Faeber v. E. C. T. Corp., 16 N.C. App. 429 (1972)

Oct. 25, 1972 · North Carolina Court of Appeals · No. 7212SC675
16 N.C. App. 429

ALFRED B. FAEBER v. E. C. T. CORPORATION

No. 7212SC675

(Filed 25 October 1972)

1. Trial § 38— request for instructions

When a party aptly tenders a written request for a specific instruction which is correct in itself and supported by the evidence, the failure of the court to give the instruction, at least in substance, is error.

2. Master and Servant § 9— breach of employment contract — sufficiency of instructions

In an action to recover for breach of an employment contract, the trial court’s instructions sufficiently covered the meaning of the terms “legal justification,” “sufficient cause,” and “wrongful discharge,” although the court did not specifically define those terms as had been requested by defendant.

Appeal by defendant from Clark, Judge, at the April 1972 Civil Session of Cumberland Superior Court.

Plaintiff instituted this action to recover $11,000 allegedly due him for breach of a contract of employment with defendant. The jury found (1) that defendant wrongfully terminated the contract of employment with plaintiff and (2) that plaintiff was entitled to recover $8,415. From judgment entered on the verdict, defendant appealed.

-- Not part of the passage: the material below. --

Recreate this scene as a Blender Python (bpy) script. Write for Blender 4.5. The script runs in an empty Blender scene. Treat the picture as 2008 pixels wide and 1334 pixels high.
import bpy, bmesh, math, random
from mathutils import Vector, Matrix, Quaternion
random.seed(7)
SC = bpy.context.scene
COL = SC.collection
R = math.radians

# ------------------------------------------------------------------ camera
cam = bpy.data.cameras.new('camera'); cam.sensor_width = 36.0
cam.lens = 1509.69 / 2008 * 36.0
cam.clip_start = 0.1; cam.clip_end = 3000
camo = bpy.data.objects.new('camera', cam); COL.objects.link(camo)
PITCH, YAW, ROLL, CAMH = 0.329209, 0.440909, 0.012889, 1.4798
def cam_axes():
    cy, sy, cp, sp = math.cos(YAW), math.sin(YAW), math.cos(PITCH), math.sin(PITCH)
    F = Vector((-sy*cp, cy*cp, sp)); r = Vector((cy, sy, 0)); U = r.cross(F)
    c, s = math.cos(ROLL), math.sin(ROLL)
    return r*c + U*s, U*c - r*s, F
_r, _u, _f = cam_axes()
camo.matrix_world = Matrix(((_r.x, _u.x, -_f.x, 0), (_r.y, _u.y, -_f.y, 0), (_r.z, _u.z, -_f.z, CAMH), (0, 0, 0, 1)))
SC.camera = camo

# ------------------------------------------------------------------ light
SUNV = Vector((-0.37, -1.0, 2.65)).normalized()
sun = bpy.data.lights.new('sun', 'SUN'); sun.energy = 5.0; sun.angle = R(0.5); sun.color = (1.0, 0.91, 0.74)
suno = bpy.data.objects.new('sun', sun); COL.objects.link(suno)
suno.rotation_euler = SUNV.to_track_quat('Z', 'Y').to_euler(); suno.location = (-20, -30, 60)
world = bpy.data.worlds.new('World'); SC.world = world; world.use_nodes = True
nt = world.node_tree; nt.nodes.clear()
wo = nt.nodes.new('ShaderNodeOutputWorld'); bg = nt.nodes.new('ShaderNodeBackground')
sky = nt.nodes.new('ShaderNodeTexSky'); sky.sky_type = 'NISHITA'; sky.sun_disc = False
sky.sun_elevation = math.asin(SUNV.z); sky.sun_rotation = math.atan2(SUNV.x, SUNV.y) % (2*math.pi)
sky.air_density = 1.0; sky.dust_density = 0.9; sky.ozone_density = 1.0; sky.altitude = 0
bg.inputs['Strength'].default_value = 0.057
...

McCoy, Weaver, Wiggins, Cleveland & Raper by William E. Clark for plaintiff appellee.

Nance, Collier, Singleton, Kirkman & Herndon by Charles H. Kirkman for defendant appellant.

*430BRITT, Judge.

Defendant submits that the questions raised in its three assignments of error are included in its contention that “the court erred in its failure and refusal to instruct the jury as requested by the defendant in apt time to give instructions to the jury as specially prayed for as to the meaning of the terms ‘legal justification,’ ‘sufficient cause’ and ‘wrongful discharge.’ ”

[1] It is the duty of the trial court to charge the law applicable to the substantive features of the case arising on the evidence, without special requests, and to apply the law to the various factual situations presented by the conflicting evidence. 7 Strong, N. C. Index 2d, Trial, § 33, pp. 324, 325. When a party aptly tenders a written request for a specific instruction which is correct in itself and supported by evidence, the failure of the court to give the instruction, at least in substance, is error. Bass v. Hocutt, 221 N.C. 218, 19 S.E. 2d 871 (1942). However, the court is not required to charge the jury in the precise language of the instructions requested so long as the substance of the request is included in the charge. King v. Higgins, 272 N.C. 267, 158 S.E. 2d 67 (1967).

[2] After a careful review of the charge in the instant case, we conclude that the court properly instructed the jury with respect to the law applicable to the substantive features of the case, and properly applied the law to the evidence. Defendant’s prayer for special instructions was in two parts. First, defendant “spelled out” an instruction that it wanted given; the court gave that instruction almost verbatim. (R. p. 77.) Defendant then requested that the court instruct the jury on the terms “legal justification,” “sufficient cause,” and “wrongful discharge” and cited Hagan v. Jenkins, 234 N.C. 427, 429. We conclude that while the court did not specifically define the terms requested by defendant, its instructions sufficiently covered the meaning of the terms. We perceive no prejudice to defendant; therefore, the assignments of error are overruled.

No error.

Chief Judge Mallard and Judge Brock concur.